For months, Spurs have looked like a team not performing as well as they could. A team unable to dominate opponents over the whole game, conceding too many chances, often relying on individual quality at both ends of the pitch to get them over the line.

When was the last truly convincing 90-minute performance from Spurs? When was the last time they played as well as they routinely did in those thrilling first weeks of the season? Not the Burnley win in the FA Cup, a dismal game rescued by one brilliant goal from Porro. Not the Bournemouth victory, when they were outplayed for long spells but snatched it at the end. Not edging past Everton, when they were desperately hanging on for much of the second half. Probably not even beating Nottingham Forest at the City Ground, a professional display in a poor-quality game.
You would have to go back more than three months to the 4-1 win over an injury-hit Newcastle United, on 10 December, to find an occasion when Spurs played to their full capabilities, dominated and controlled the whole game.
Now there is plenty of mitigation for why Spurs are not playing as well as they did at the start of the season. Half of the first team have missed long spells with injuries or international duty over the past four months. The squad is not deep enough to survive those absences, but that explanation cannot last forever. Cristian Romero and Micky van de Ven have been back for a month now. This was James Maddison’s fourth start in a row. Son Heung-min, Yves Bissouma and Pape Matar Sarr are all back from their tournaments and all started against Wolves. Yes, they were missing Pedro Porro and Destiny Udogie, but Postecoglou did not want to take it as an excuse.

Maybe Tottenham are victims of the high standards and expectations they set in those first weeks of the season when they won eight and drew two of their first 10 league games. That was an unsustainably good start, an unrealistic level for a team trying to learn a new style of play with half a new team.
Maybe it was inevitable there would be a correction. Tottenham were not going to maintain those results all season. It is to their credit that results stayed consistent over recent months, even when it was clear the team were not playing anywhere near their best football; two points behind fourth is a good position and probably ahead of schedule for this team.
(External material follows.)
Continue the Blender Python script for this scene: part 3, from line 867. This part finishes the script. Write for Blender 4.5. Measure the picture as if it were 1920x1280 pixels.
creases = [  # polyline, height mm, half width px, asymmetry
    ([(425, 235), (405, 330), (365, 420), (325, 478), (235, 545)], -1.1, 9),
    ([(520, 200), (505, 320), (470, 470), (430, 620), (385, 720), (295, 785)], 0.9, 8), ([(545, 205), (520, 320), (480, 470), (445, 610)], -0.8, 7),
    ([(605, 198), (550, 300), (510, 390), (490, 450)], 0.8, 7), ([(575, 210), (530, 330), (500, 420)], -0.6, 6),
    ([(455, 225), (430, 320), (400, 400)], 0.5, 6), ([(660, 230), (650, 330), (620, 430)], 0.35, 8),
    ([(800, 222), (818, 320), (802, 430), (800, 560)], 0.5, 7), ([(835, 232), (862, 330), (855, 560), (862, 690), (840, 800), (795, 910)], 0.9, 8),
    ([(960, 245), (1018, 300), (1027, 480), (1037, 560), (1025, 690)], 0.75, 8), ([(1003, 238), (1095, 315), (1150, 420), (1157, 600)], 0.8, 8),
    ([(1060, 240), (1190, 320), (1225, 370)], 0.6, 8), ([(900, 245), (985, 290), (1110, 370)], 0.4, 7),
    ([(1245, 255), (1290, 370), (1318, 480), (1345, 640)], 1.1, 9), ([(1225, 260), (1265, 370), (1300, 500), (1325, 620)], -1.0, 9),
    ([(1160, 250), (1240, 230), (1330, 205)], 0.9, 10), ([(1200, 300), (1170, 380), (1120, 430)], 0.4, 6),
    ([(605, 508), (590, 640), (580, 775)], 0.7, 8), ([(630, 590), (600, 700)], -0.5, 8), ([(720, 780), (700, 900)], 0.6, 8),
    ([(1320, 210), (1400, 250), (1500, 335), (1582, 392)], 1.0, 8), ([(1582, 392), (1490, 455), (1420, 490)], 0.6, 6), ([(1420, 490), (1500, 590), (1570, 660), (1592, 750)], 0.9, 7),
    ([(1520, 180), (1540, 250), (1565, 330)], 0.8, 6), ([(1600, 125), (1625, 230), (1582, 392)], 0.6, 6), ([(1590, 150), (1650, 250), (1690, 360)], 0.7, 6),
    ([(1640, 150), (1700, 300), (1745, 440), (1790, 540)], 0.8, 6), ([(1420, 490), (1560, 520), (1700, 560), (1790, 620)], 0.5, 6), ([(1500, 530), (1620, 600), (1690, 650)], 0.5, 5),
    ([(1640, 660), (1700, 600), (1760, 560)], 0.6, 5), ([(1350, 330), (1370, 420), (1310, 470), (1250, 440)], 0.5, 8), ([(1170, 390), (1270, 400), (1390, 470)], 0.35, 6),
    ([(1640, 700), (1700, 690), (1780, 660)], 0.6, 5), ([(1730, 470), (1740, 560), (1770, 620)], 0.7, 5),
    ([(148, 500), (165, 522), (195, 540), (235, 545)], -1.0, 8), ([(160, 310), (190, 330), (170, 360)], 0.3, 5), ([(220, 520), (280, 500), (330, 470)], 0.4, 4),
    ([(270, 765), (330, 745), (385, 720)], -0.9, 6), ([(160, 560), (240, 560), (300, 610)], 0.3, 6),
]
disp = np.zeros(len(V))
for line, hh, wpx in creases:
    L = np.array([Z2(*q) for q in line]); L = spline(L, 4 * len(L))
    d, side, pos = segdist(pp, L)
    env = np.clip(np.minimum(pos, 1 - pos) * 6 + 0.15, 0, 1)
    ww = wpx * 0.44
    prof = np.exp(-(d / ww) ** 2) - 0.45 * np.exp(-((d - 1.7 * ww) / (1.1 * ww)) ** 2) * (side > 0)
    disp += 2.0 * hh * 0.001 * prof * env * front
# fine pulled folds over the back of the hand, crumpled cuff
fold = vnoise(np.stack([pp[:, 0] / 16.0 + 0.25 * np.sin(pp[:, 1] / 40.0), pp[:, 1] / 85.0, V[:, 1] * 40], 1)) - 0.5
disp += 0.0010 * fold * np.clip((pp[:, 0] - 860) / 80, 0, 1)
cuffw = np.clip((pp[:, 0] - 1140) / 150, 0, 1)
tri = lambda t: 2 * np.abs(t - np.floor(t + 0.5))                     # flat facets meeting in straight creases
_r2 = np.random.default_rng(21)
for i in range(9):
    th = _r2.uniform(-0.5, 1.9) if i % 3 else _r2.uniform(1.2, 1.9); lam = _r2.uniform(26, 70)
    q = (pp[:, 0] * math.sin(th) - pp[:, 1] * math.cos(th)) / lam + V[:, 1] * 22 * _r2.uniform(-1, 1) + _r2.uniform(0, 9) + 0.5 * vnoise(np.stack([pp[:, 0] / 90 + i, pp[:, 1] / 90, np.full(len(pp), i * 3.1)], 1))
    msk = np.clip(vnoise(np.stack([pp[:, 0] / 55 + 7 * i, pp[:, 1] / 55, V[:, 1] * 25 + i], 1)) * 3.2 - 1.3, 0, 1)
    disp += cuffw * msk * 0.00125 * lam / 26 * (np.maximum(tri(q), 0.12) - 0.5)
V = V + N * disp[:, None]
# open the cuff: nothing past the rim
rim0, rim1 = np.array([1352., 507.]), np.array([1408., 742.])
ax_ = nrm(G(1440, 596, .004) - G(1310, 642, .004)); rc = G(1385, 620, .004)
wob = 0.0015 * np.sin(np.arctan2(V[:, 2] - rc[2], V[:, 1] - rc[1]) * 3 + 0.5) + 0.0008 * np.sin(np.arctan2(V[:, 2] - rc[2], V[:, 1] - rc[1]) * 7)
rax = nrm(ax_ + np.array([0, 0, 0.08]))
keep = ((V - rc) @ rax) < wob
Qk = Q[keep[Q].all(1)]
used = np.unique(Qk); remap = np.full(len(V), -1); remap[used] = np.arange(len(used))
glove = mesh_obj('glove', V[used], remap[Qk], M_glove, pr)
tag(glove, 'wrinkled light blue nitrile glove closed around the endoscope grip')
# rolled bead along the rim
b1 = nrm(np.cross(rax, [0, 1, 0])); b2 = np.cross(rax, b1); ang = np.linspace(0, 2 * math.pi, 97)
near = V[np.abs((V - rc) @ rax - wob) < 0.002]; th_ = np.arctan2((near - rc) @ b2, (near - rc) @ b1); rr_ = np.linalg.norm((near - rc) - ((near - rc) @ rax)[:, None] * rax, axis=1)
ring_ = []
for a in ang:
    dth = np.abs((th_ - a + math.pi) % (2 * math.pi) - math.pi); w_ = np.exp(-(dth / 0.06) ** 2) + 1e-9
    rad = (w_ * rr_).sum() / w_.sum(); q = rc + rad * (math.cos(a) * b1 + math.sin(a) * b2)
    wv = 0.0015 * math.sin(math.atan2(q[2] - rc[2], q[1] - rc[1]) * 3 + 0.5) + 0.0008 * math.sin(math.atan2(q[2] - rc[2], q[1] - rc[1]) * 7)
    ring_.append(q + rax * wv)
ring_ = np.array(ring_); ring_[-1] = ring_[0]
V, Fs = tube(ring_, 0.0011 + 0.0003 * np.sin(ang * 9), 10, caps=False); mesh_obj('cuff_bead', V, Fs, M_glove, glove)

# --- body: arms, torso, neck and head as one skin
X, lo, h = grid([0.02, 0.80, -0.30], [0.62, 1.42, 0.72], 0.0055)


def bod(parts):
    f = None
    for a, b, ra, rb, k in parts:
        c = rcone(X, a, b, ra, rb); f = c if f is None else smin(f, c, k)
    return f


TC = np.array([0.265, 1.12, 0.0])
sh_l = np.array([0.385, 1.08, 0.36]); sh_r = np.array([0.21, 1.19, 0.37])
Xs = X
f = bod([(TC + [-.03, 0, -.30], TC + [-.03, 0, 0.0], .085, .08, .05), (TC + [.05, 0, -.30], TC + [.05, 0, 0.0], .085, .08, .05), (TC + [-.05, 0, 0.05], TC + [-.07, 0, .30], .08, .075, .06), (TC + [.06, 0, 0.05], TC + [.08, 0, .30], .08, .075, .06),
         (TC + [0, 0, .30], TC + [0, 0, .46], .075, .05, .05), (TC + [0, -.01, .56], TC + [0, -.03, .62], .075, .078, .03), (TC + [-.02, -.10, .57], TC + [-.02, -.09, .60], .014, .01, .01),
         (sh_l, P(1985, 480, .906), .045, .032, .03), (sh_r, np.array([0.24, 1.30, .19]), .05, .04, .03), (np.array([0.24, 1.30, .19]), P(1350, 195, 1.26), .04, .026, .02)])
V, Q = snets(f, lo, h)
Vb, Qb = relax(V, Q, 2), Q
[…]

For a while, some could even argue that winning while not playing well was a sign of a good team.
But the true mark of a good team is playing well more often than not, dictating the terms of the contest, taking control from the first minute and never allowing your opponent a foothold in the game. That is the football Spurs aspire to, the football they have slowly slipped away from over the past few months. Maybe this overdue defeat will remind the players where they need to get back to.